Aim: Copy out all of the data exactly as it appears.

-- START Records --

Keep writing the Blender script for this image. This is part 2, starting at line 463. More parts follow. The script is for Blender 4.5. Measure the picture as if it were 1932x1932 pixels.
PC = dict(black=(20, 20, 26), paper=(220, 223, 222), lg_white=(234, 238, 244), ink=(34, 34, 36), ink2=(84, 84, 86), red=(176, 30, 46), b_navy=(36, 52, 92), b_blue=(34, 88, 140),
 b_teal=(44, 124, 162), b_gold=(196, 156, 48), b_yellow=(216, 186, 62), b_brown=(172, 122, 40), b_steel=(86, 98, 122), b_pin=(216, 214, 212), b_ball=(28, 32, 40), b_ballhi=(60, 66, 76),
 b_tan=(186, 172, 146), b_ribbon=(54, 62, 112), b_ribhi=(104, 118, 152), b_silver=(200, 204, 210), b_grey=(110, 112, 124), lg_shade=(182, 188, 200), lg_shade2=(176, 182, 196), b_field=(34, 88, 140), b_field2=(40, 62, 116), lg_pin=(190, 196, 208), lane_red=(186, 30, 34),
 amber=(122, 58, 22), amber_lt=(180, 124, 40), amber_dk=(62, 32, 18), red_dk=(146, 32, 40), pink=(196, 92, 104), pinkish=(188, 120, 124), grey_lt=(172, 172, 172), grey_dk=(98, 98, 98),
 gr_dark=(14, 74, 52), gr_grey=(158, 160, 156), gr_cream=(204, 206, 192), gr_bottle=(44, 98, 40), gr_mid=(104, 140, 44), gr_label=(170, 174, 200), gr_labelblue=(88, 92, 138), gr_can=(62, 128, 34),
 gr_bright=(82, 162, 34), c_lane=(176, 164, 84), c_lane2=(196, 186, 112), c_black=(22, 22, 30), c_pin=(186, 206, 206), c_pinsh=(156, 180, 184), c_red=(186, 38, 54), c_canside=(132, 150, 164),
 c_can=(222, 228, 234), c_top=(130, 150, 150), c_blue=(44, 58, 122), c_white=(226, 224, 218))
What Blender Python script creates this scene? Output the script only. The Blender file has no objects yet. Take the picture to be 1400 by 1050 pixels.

-- END Records --

Result of this exercise:
Keep writing the Blender script for this image. This is part 2, starting at line 463. More parts follow. The script is for Blender 4.5. Measure the picture as if it were 1932x1932 pixels.
PC = dict(black=(20, 20, 26), paper=(220, 223, 222), lg_white=(234, 238, 244), ink=(34, 34, 36), ink2=(84, 84, 86), red=(176, 30, 46), b_navy=(36, 52, 92), b_blue=(34, 88, 140),
 b_teal=(44, 124, 162), b_gold=(196, 156, 48), b_yellow=(216, 186, 62), b_brown=(172, 122, 40), b_steel=(86, 98, 122), b_pin=(216, 214, 212), b_ball=(28, 32, 40), b_ballhi=(60, 66, 76),
 b_tan=(186, 172, 146), b_ribbon=(54, 62, 112), b_ribhi=(104, 118, 152), b_silver=(200, 204, 210), b_grey=(110, 112, 124), lg_shade=(182, 188, 200), lg_shade2=(176, 182, 196), b_field=(34, 88, 140), b_field2=(40, 62, 116), lg_pin=(190, 196, 208), lane_red=(186, 30, 34),
 amber=(122, 58, 22), amber_lt=(180, 124, 40), amber_dk=(62, 32, 18), red_dk=(146, 32, 40), pink=(196, 92, 104), pinkish=(188, 120, 124), grey_lt=(172, 172, 172), grey_dk=(98, 98, 98),
 gr_dark=(14, 74, 52), gr_grey=(158, 160, 156), gr_cream=(204, 206, 192), gr_bottle=(44, 98, 40), gr_mid=(104, 140, 44), gr_label=(170, 174, 200), gr_labelblue=(88, 92, 138), gr_can=(62, 128, 34),
 gr_bright=(82, 162, 34), c_lane=(176, 164, 84), c_lane2=(196, 186, 112), c_black=(22, 22, 30), c_pin=(186, 206, 206), c_pinsh=(156, 180, 184), c_red=(186, 38, 54), c_canside=(132, 150, 164),
 c_can=(222, 228, 234), c_top=(130, 150, 150), c_blue=(44, 58, 122), c_white=(226, 224, 218))
What Blender Python script creates this scene? Output the script only. The Blender file has no objects yet. Take the picture to be 1400 by 1050 pixels.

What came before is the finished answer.